[Entries with scene source code]
start

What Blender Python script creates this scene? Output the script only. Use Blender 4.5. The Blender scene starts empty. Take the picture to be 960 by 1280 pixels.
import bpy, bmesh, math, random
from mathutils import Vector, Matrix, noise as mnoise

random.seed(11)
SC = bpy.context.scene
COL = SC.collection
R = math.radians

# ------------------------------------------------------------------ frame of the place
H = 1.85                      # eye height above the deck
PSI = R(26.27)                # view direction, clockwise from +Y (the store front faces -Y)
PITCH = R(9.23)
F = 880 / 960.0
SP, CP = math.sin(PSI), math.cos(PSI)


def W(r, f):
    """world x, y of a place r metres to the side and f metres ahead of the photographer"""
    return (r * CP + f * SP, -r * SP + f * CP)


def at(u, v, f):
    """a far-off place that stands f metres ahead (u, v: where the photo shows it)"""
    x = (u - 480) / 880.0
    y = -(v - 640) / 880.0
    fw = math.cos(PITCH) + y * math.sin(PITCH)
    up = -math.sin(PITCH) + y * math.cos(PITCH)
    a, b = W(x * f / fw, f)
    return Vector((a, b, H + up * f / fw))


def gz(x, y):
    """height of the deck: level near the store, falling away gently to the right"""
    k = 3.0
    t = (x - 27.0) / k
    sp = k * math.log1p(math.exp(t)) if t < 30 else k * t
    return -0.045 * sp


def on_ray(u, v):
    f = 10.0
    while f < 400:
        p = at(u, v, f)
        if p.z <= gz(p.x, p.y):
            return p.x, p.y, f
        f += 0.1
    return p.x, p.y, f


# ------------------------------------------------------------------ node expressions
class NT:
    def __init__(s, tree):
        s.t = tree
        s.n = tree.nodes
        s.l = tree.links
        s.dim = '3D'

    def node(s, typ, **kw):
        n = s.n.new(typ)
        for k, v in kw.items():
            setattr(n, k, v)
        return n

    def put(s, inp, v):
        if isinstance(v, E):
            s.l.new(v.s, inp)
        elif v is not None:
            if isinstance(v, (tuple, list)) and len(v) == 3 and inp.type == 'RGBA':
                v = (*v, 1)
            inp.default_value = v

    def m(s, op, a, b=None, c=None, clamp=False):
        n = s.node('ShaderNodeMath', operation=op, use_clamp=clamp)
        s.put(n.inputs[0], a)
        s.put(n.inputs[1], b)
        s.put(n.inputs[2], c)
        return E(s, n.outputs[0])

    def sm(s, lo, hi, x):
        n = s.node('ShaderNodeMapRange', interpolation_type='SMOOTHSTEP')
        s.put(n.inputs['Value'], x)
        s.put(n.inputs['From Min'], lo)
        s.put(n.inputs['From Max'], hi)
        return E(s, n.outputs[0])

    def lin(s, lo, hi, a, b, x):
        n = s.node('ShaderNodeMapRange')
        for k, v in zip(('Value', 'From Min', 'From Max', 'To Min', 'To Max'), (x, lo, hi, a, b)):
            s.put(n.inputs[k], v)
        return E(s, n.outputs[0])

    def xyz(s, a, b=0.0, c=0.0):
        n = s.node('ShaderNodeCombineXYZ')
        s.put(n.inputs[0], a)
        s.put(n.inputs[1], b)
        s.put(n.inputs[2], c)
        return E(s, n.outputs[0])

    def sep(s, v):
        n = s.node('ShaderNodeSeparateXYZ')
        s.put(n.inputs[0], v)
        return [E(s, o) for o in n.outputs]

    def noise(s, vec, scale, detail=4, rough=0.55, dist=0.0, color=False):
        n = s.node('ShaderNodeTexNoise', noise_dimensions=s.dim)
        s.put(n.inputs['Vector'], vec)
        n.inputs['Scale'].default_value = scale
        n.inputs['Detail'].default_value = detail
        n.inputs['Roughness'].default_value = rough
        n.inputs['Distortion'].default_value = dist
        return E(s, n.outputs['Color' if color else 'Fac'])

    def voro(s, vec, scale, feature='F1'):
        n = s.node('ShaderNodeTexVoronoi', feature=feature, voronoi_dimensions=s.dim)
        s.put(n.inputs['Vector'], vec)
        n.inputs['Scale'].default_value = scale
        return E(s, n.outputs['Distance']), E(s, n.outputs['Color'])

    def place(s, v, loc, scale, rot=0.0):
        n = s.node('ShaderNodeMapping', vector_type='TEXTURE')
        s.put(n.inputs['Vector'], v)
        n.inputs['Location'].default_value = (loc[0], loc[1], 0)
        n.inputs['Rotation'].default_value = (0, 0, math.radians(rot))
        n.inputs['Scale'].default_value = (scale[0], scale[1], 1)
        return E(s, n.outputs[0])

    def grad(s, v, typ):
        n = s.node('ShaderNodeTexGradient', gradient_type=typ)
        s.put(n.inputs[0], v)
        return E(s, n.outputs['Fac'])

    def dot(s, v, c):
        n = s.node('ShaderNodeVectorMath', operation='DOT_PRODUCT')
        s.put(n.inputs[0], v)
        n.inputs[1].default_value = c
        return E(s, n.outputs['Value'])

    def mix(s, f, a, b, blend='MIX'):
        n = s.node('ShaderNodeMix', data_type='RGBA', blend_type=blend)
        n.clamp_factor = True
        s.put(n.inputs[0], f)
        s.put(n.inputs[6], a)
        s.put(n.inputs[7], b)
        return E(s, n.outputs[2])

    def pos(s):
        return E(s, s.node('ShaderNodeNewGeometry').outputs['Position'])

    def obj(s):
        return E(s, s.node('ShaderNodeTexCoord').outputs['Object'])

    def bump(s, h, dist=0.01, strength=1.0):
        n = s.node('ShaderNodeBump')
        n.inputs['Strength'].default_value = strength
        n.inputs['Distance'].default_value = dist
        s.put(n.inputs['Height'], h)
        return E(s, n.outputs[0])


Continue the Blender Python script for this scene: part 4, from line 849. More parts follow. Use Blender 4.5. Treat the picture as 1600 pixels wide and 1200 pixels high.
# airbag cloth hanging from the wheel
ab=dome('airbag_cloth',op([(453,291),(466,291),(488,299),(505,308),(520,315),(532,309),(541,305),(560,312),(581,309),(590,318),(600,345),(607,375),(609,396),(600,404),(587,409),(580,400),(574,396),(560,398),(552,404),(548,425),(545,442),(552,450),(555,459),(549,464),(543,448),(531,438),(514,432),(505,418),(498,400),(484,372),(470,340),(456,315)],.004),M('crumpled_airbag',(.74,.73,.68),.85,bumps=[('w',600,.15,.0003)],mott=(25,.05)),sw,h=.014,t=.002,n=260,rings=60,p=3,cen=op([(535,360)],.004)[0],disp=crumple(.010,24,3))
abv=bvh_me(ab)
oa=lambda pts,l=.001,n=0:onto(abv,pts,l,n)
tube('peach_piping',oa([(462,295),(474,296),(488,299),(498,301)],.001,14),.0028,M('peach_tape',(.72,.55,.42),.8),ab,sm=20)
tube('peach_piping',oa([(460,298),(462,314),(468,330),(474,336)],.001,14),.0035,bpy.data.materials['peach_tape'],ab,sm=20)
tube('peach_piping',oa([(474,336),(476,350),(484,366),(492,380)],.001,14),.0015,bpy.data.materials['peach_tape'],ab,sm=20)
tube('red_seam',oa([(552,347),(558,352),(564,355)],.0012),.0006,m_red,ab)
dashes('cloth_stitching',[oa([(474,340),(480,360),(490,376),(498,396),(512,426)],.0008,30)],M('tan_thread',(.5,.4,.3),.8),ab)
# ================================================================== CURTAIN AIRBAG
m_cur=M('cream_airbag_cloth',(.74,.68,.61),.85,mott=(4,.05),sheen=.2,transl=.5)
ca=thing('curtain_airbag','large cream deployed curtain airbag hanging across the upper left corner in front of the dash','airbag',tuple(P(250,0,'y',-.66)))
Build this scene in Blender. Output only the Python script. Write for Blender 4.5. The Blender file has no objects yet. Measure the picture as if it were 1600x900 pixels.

end

• _Task objective_
Copy, please, exactly the lines that start at the first line of the data and end at the line containing "R = math.radians", both kept and no others.

• _Task output_
What Blender Python script creates this scene? Output the script only. Use Blender 4.5. The Blender scene starts empty. Take the picture to be 960 by 1280 pixels.
import bpy, bmesh, math, random
from mathutils import Vector, Matrix, noise as mnoise

random.seed(11)
SC = bpy.context.scene
COL = SC.collection
R = math.radians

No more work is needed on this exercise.